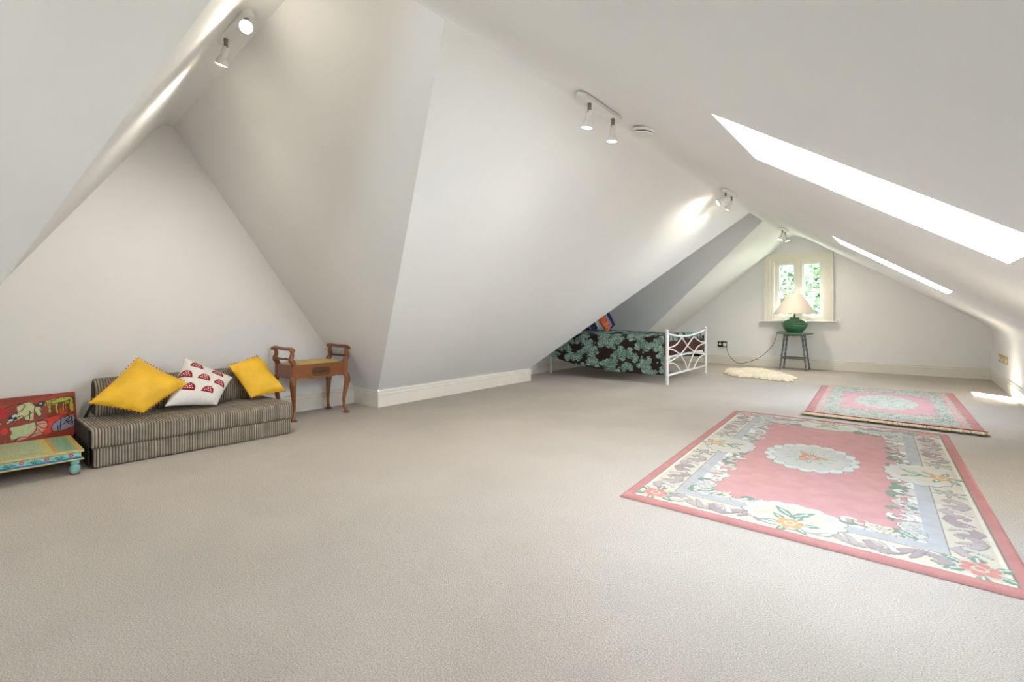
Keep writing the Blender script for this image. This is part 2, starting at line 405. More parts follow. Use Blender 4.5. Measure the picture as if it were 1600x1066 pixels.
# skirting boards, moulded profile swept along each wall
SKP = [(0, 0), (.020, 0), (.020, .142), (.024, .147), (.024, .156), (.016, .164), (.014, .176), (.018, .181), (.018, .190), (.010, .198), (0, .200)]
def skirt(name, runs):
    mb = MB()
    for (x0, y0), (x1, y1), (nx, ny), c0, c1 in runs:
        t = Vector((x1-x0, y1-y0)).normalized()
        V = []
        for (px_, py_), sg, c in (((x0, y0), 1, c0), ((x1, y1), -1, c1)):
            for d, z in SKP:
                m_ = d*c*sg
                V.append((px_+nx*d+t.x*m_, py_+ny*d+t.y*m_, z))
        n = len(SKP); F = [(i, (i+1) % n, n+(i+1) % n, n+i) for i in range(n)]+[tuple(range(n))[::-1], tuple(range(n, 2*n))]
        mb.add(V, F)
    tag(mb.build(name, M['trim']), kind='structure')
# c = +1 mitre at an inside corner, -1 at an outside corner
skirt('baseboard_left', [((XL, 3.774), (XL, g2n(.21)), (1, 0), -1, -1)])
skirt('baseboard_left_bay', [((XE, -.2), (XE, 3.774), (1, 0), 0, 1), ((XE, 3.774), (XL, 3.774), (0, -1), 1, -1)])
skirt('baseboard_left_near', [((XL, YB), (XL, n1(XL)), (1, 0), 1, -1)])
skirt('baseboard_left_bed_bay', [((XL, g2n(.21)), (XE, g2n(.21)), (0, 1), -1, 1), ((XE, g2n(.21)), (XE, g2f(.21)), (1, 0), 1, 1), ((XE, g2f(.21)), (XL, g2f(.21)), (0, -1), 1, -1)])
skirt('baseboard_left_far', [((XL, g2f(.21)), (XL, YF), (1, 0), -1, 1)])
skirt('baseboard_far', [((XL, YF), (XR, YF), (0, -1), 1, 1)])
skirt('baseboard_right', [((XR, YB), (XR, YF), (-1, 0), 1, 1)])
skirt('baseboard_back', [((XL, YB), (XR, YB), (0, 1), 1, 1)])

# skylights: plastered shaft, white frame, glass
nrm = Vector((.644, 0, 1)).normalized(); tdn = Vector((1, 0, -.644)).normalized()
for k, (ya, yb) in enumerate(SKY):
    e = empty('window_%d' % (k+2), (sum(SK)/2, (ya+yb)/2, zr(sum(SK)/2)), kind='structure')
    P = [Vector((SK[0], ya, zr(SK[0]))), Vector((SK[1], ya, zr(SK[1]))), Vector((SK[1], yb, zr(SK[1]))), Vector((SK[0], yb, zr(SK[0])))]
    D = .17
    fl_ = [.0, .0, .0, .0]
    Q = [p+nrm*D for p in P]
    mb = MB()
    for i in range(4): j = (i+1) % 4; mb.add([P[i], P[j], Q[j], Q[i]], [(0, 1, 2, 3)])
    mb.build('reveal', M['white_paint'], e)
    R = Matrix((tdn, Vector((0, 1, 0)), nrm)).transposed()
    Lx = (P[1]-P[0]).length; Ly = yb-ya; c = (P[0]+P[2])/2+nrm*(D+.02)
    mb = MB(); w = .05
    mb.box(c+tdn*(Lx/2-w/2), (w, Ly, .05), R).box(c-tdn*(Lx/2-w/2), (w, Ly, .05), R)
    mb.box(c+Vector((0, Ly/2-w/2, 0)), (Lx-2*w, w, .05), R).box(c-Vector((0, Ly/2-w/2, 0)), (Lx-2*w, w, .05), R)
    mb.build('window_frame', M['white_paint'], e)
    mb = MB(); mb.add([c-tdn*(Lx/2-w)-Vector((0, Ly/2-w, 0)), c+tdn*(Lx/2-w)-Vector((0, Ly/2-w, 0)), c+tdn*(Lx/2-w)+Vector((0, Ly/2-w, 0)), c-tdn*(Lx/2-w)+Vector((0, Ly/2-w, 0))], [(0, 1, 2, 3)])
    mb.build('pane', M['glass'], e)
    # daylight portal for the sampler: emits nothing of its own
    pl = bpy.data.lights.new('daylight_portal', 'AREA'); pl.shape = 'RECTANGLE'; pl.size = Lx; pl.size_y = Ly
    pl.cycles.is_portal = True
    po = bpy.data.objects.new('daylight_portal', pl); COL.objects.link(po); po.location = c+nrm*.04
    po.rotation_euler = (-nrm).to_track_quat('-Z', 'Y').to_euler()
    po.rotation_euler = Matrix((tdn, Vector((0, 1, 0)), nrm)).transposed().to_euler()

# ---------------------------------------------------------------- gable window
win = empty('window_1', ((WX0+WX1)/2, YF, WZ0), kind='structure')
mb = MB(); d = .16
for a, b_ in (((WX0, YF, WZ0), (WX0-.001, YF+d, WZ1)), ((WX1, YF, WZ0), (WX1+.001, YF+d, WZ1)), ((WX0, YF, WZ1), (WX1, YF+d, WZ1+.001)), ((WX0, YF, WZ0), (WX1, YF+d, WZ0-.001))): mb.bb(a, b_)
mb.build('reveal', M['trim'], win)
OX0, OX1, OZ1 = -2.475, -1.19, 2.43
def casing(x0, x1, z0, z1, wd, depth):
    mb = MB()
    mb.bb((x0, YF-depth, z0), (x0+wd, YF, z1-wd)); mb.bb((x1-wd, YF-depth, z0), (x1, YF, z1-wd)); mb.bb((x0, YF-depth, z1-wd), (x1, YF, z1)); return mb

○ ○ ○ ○

### Work to do
Give back every line exactly as it stands, pictures excluded.

### Answer below
Keep writing the Blender script for this image. This is part 2, starting at line 405. More parts follow. Use Blender 4.5. Measure the picture as if it were 1600x1066 pixels.
# skirting boards, moulded profile swept along each wall
SKP = [(0, 0), (.020, 0), (.020, .142), (.024, .147), (.024, .156), (.016, .164), (.014, .176), (.018, .181), (.018, .190), (.010, .198), (0, .200)]
def skirt(name, runs):
    mb = MB()
    for (x0, y0), (x1, y1), (nx, ny), c0, c1 in runs:
        t = Vector((x1-x0, y1-y0)).normalized()
        V = []
        for (px_, py_), sg, c in (((x0, y0), 1, c0), ((x1, y1), -1, c1)):
            for d, z in SKP:
                m_ = d*c*sg
                V.append((px_+nx*d+t.x*m_, py_+ny*d+t.y*m_, z))
        n = len(SKP); F = [(i, (i+1) % n, n+(i+1) % n, n+i) for i in range(n)]+[tuple(range(n))[::-1], tuple(range(n, 2*n))]
        mb.add(V, F)
    tag(mb.build(name, M['trim']), kind='structure')
# c = +1 mitre at an inside corner, -1 at an outside corner
skirt('baseboard_left', [((XL, 3.774), (XL, g2n(.21)), (1, 0), -1, -1)])
skirt('baseboard_left_bay', [((XE, -.2), (XE, 3.774), (1, 0), 0, 1), ((XE, 3.774), (XL, 3.774), (0, -1), 1, -1)])
skirt('baseboard_left_near', [((XL, YB), (XL, n1(XL)), (1, 0), 1, -1)])
skirt('baseboard_left_bed_bay', [((XL, g2n(.21)), (XE, g2n(.21)), (0, 1), -1, 1), ((XE, g2n(.21)), (XE, g2f(.21)), (1, 0), 1, 1), ((XE, g2f(.21)), (XL, g2f(.21)), (0, -1), 1, -1)])
skirt('baseboard_left_far', [((XL, g2f(.21)), (XL, YF), (1, 0), -1, 1)])
skirt('baseboard_far', [((XL, YF), (XR, YF), (0, -1), 1, 1)])
skirt('baseboard_right', [((XR, YB), (XR, YF), (-1, 0), 1, 1)])
skirt('baseboard_back', [((XL, YB), (XR, YB), (0, 1), 1, 1)])

# skylights: plastered shaft, white frame, glass
nrm = Vector((.644, 0, 1)).normalized(); tdn = Vector((1, 0, -.644)).normalized()
for k, (ya, yb) in enumerate(SKY):
    e = empty('window_%d' % (k+2), (sum(SK)/2, (ya+yb)/2, zr(sum(SK)/2)), kind='structure')
    P = [Vector((SK[0], ya, zr(SK[0]))), Vector((SK[1], ya, zr(SK[1]))), Vector((SK[1], yb, zr(SK[1]))), Vector((SK[0], yb, zr(SK[0])))]
    D = .17
    fl_ = [.0, .0, .0, .0]
    Q = [p+nrm*D for p in P]
    mb = MB()
    for i in range(4): j = (i+1) % 4; mb.add([P[i], P[j], Q[j], Q[i]], [(0, 1, 2, 3)])
    mb.build('reveal', M['white_paint'], e)
    R = Matrix((tdn, Vector((0, 1, 0)), nrm)).transposed()
    Lx = (P[1]-P[0]).length; Ly = yb-ya; c = (P[0]+P[2])/2+nrm*(D+.02)
    mb = MB(); w = .05
    mb.box(c+tdn*(Lx/2-w/2), (w, Ly, .05), R).box(c-tdn*(Lx/2-w/2), (w, Ly, .05), R)
    mb.box(c+Vector((0, Ly/2-w/2, 0)), (Lx-2*w, w, .05), R).box(c-Vector((0, Ly/2-w/2, 0)), (Lx-2*w, w, .05), R)
    mb.build('window_frame', M['white_paint'], e)
    mb = MB(); mb.add([c-tdn*(Lx/2-w)-Vector((0, Ly/2-w, 0)), c+tdn*(Lx/2-w)-Vector((0, Ly/2-w, 0)), c+tdn*(Lx/2-w)+Vector((0, Ly/2-w, 0)), c-tdn*(Lx/2-w)+Vector((0, Ly/2-w, 0))], [(0, 1, 2, 3)])
    mb.build('pane', M['glass'], e)
    # daylight portal for the sampler: emits nothing of its own
    pl = bpy.data.lights.new('daylight_portal', 'AREA'); pl.shape = 'RECTANGLE'; pl.size = Lx; pl.size_y = Ly
    pl.cycles.is_portal = True
    po = bpy.data.objects.new('daylight_portal', pl); COL.objects.link(po); po.location = c+nrm*.04
    po.rotation_euler = (-nrm).to_track_quat('-Z', 'Y').to_euler()
    po.rotation_euler = Matrix((tdn, Vector((0, 1, 0)), nrm)).transposed().to_euler()

# ---------------------------------------------------------------- gable window
win = empty('window_1', ((WX0+WX1)/2, YF, WZ0), kind='structure')
mb = MB(); d = .16
for a, b_ in (((WX0, YF, WZ0), (WX0-.001, YF+d, WZ1)), ((WX1, YF, WZ0), (WX1+.001, YF+d, WZ1)), ((WX0, YF, WZ1), (WX1, YF+d, WZ1+.001)), ((WX0, YF, WZ0), (WX1, YF+d, WZ0-.001))): mb.bb(a, b_)
mb.build('reveal', M['trim'], win)
OX0, OX1, OZ1 = -2.475, -1.19, 2.43
def casing(x0, x1, z0, z1, wd, depth):
    mb = MB()
    mb.bb((x0, YF-depth, z0), (x0+wd, YF, z1-wd)); mb.bb((x1-wd, YF-depth, z0), (x1, YF, z1-wd)); mb.bb((x0, YF-depth, z1-wd), (x1, YF, z1)); return mb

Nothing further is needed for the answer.